J'espère en tout cas, monsieur le ministre, qu'à l'occasion de sa présidence la France fera entendre au reste du monde une autre voix que celle d'une Europe forteresse ouverte seulement aux plus riches ou aux plus qualifiés. Si l'on s'en tient aux dernières déclarations de votre collègue M. Hortefeux appelant à un pacte européen de l'immigration, il est permis d'en douter.

D'autres questions stratégiques se posent.

À la veille des élections législatives en Russie, dans un climat très lourd, quelques jours après la visite du Président de la République en Chine qui a vu la signature de très importants contrats commerciaux et industriels, ce débat budgétaire est également l'occasion d'éclaircissements, monsieur le ministre, sur la manière dont la France défend la démocratie et les droits de l'homme dans le monde. Où en est-on de notre dialogue sur ce sujet avec ces deux grandes puissances ? Comment articule-t-on nos principes avec les enjeux stratégiques, commerciaux et industriels ?

Dans quelques jours, le Président Sarkozy se rendra en visite officielle en Algérie. Malgré les propos scandaleux tenus par un membre du gouvernement algérien, qui n'ont été que mollement désapprouvés par le Président Bouteflika, personnellement j'approuve le maintien de cette rencontre.
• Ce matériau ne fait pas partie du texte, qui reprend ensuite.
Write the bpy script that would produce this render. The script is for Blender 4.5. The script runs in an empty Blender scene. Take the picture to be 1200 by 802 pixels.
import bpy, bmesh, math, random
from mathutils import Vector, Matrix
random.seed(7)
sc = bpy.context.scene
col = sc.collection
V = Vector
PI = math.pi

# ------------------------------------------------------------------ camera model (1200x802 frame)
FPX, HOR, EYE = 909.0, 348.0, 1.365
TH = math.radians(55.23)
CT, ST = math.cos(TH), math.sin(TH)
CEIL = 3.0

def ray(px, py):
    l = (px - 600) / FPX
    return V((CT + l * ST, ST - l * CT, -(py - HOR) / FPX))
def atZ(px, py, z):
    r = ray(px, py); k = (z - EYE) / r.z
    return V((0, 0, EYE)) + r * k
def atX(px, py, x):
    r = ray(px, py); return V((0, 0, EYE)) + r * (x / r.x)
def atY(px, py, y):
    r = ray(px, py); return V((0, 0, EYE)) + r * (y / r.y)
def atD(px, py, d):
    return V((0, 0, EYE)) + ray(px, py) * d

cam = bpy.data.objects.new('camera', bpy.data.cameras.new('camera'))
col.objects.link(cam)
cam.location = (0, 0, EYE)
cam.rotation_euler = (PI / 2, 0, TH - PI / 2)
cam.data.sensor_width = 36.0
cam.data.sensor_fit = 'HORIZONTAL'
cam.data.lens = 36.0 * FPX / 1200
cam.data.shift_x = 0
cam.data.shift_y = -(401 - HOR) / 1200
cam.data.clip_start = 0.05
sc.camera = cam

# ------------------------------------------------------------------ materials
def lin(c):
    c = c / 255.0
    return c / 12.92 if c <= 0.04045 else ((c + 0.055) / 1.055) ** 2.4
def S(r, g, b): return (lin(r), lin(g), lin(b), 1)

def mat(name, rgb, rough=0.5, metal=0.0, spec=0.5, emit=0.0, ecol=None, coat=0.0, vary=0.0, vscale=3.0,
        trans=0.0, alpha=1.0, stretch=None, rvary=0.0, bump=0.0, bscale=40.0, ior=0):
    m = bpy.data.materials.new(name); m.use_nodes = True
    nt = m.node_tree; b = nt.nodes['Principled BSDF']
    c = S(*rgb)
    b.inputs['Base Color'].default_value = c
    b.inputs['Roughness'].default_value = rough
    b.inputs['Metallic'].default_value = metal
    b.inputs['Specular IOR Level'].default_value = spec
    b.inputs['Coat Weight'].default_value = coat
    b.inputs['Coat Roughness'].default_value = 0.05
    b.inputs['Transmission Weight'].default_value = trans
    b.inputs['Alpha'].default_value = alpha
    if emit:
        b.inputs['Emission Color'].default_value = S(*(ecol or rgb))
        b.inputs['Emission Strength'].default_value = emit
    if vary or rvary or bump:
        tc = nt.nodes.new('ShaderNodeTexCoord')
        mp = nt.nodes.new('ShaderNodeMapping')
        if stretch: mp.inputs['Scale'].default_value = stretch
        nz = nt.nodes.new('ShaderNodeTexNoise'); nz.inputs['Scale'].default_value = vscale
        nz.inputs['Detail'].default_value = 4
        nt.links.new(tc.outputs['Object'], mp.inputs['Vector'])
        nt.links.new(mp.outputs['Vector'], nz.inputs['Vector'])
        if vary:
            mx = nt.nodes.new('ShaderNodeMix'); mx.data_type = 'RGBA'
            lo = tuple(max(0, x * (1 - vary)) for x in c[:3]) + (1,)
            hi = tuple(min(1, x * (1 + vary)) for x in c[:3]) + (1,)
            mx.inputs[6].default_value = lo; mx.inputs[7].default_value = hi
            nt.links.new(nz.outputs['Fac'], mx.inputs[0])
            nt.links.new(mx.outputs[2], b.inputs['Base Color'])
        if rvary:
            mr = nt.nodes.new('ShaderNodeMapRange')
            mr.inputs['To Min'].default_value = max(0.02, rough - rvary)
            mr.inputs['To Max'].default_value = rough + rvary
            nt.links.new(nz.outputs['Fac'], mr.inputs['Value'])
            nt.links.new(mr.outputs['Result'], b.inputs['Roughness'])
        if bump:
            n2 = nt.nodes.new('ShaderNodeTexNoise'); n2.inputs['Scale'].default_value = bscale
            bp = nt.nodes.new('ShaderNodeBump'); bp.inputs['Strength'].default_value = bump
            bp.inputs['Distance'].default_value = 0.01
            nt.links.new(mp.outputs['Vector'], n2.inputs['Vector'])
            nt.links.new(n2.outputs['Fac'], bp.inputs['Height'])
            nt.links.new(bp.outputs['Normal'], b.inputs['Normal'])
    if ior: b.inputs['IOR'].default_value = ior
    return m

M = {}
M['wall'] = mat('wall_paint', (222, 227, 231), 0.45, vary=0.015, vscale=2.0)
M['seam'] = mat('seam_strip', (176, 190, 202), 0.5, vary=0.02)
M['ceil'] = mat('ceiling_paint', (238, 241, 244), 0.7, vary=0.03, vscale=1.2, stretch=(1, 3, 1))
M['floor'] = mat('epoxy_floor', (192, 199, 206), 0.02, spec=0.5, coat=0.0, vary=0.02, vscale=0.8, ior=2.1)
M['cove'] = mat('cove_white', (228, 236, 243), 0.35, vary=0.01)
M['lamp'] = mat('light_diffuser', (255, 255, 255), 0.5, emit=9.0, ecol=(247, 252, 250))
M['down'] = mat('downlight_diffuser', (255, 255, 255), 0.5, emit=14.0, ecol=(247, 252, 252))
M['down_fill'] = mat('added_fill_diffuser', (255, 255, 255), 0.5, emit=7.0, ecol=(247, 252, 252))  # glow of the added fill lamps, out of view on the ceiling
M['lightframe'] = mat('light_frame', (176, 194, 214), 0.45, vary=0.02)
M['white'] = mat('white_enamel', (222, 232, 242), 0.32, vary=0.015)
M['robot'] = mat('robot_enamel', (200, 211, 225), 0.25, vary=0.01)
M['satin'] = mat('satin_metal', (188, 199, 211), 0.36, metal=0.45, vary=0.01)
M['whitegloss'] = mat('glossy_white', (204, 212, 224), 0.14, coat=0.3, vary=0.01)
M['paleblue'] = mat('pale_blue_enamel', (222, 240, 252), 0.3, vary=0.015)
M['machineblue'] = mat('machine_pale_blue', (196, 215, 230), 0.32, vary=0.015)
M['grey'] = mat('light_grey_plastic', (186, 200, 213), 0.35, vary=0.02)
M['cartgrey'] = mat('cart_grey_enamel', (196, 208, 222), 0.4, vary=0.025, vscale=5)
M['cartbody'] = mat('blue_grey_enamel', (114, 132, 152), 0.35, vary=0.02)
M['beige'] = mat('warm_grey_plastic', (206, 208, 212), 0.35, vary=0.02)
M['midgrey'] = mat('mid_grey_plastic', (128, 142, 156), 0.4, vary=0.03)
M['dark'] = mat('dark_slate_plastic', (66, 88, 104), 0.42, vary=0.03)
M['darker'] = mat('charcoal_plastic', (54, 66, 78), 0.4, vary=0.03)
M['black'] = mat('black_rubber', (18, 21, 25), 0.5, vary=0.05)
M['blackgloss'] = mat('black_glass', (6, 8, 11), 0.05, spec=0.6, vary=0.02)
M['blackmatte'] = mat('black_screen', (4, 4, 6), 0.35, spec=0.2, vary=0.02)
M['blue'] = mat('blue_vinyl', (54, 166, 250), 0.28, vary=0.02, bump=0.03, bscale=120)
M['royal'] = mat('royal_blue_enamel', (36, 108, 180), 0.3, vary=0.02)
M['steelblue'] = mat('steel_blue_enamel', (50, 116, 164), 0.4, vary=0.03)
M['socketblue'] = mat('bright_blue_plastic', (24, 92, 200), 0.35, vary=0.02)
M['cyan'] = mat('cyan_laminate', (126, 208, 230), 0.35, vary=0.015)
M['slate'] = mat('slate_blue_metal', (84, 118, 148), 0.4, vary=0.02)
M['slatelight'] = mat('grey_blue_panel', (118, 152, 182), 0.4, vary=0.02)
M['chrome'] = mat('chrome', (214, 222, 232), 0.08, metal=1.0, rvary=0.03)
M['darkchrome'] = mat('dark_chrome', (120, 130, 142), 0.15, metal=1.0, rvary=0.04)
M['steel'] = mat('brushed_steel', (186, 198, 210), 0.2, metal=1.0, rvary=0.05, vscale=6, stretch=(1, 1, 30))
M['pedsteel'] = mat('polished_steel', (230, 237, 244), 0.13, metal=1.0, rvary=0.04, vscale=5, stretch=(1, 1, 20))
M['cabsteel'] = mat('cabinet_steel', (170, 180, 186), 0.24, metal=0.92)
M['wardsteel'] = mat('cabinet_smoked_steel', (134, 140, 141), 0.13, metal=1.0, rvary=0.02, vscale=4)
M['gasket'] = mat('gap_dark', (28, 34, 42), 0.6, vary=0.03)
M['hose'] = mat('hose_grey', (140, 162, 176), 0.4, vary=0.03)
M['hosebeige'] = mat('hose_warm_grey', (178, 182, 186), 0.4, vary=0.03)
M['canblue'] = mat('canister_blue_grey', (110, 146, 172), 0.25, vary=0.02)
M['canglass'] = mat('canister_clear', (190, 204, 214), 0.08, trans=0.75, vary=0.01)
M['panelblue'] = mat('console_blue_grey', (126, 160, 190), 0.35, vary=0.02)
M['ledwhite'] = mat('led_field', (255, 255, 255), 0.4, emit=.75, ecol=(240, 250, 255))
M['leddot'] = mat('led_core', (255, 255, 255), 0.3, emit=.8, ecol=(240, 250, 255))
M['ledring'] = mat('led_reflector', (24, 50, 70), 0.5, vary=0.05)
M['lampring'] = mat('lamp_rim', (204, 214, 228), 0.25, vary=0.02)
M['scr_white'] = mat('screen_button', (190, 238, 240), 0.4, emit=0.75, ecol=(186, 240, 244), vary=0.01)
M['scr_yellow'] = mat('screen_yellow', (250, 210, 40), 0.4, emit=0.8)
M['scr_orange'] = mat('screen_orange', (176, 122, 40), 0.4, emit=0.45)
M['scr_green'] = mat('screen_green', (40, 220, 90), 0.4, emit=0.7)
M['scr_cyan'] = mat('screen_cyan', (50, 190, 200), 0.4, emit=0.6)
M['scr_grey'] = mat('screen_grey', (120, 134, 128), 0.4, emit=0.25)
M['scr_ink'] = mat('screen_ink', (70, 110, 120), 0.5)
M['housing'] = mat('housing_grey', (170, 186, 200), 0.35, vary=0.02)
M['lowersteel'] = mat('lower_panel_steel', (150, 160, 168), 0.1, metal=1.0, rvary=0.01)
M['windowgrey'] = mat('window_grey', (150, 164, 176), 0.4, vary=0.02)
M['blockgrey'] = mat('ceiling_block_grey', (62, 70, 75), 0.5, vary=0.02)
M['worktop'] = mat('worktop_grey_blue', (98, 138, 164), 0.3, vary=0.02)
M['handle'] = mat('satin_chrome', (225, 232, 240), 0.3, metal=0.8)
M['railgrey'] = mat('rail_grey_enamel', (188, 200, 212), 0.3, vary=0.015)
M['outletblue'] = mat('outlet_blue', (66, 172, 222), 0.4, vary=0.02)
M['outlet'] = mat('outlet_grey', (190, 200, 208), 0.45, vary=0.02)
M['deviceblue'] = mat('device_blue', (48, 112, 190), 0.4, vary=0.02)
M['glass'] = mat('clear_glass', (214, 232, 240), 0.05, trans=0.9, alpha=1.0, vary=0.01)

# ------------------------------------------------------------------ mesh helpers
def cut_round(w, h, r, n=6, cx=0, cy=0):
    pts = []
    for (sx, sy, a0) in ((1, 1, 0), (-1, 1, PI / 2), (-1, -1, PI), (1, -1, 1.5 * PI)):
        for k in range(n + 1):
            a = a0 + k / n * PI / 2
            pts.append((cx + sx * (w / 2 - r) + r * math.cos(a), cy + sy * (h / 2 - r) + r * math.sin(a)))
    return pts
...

Car la France est là non pas pour récompenser ou punir, mais pour mener avec ce pays un dialogue exigeant et constructif. Comment la France compte-t-elle exprimer ses préoccupations sur les libertés démocratiques en Algérie ? La question se pose d'ailleurs de la même manière en Tunisie et en Libye.

Nous attendons aussi du Gouvernement qu'il apporte tous les éclaircissements nécessaires à la commission d'enquête parlementaire, présidée à l'Assemblée nationale par notre collègue Pierre Moscovici, sur la libération des infirmières bulgares et du médecin palestinien. Celle-ci vous a déjà entendu jeudi, elle doit poursuivre ses auditions car quelques coups d'éclat fortement médiatisés ne peuvent tenir lieu de stratégie durable.